**Directive**
Repeat every line below exactly as it reads.

**Information supplied**
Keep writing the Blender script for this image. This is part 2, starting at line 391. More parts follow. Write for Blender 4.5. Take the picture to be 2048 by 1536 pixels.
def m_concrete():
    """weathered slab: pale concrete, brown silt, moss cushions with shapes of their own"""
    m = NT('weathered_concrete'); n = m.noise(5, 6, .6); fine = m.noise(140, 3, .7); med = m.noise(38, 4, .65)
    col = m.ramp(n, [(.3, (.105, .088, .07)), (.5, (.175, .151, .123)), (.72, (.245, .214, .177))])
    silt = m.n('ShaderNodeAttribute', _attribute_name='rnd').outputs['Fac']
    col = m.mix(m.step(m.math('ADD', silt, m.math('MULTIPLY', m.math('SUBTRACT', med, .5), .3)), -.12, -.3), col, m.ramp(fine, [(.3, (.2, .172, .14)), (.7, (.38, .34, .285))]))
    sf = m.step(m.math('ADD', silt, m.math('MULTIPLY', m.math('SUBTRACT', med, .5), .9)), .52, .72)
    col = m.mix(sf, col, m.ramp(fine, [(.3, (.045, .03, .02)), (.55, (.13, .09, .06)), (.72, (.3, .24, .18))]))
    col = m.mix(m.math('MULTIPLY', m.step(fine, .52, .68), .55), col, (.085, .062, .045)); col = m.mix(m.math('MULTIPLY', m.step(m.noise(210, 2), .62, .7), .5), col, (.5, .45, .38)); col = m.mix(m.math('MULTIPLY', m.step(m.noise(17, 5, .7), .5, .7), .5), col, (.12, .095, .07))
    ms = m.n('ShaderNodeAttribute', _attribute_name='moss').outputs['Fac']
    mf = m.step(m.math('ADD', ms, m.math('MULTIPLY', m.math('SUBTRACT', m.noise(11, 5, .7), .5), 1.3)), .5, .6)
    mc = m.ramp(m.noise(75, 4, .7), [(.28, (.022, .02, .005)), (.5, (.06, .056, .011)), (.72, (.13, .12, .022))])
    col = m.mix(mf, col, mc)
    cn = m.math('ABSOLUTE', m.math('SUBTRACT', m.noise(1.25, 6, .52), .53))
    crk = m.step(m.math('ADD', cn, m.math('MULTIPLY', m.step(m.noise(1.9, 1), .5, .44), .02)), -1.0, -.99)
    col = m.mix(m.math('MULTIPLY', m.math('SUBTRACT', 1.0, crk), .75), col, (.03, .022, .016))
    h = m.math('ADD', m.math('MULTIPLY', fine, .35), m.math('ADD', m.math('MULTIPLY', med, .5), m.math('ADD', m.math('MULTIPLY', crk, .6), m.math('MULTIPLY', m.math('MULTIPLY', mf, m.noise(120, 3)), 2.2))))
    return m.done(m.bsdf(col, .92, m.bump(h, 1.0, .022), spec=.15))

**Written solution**
Keep writing the Blender script for this image. This is part 2, starting at line 391. More parts follow. Write for Blender 4.5. Take the picture to be 2048 by 1536 pixels.
def m_concrete():
    """weathered slab: pale concrete, brown silt, moss cushions with shapes of their own"""
    m = NT('weathered_concrete'); n = m.noise(5, 6, .6); fine = m.noise(140, 3, .7); med = m.noise(38, 4, .65)
    col = m.ramp(n, [(.3, (.105, .088, .07)), (.5, (.175, .151, .123)), (.72, (.245, .214, .177))])
    silt = m.n('ShaderNodeAttribute', _attribute_name='rnd').outputs['Fac']
    col = m.mix(m.step(m.math('ADD', silt, m.math('MULTIPLY', m.math('SUBTRACT', med, .5), .3)), -.12, -.3), col, m.ramp(fine, [(.3, (.2, .172, .14)), (.7, (.38, .34, .285))]))
    sf = m.step(m.math('ADD', silt, m.math('MULTIPLY', m.math('SUBTRACT', med, .5), .9)), .52, .72)
    col = m.mix(sf, col, m.ramp(fine, [(.3, (.045, .03, .02)), (.55, (.13, .09, .06)), (.72, (.3, .24, .18))]))
    col = m.mix(m.math('MULTIPLY', m.step(fine, .52, .68), .55), col, (.085, .062, .045)); col = m.mix(m.math('MULTIPLY', m.step(m.noise(210, 2), .62, .7), .5), col, (.5, .45, .38)); col = m.mix(m.math('MULTIPLY', m.step(m.noise(17, 5, .7), .5, .7), .5), col, (.12, .095, .07))
    ms = m.n('ShaderNodeAttribute', _attribute_name='moss').outputs['Fac']
    mf = m.step(m.math('ADD', ms, m.math('MULTIPLY', m.math('SUBTRACT', m.noise(11, 5, .7), .5), 1.3)), .5, .6)
    mc = m.ramp(m.noise(75, 4, .7), [(.28, (.022, .02, .005)), (.5, (.06, .056, .011)), (.72, (.13, .12, .022))])
    col = m.mix(mf, col, mc)
    cn = m.math('ABSOLUTE', m.math('SUBTRACT', m.noise(1.25, 6, .52), .53))
    crk = m.step(m.math('ADD', cn, m.math('MULTIPLY', m.step(m.noise(1.9, 1), .5, .44), .02)), -1.0, -.99)
    col = m.mix(m.math('MULTIPLY', m.math('SUBTRACT', 1.0, crk), .75), col, (.03, .022, .016))
    h = m.math('ADD', m.math('MULTIPLY', fine, .35), m.math('ADD', m.math('MULTIPLY', med, .5), m.math('ADD', m.math('MULTIPLY', crk, .6), m.math('MULTIPLY', m.math('MULTIPLY', mf, m.noise(120, 3)), 2.2))))
    return m.done(m.bsdf(col, .92, m.bump(h, 1.0, .022), spec=.15))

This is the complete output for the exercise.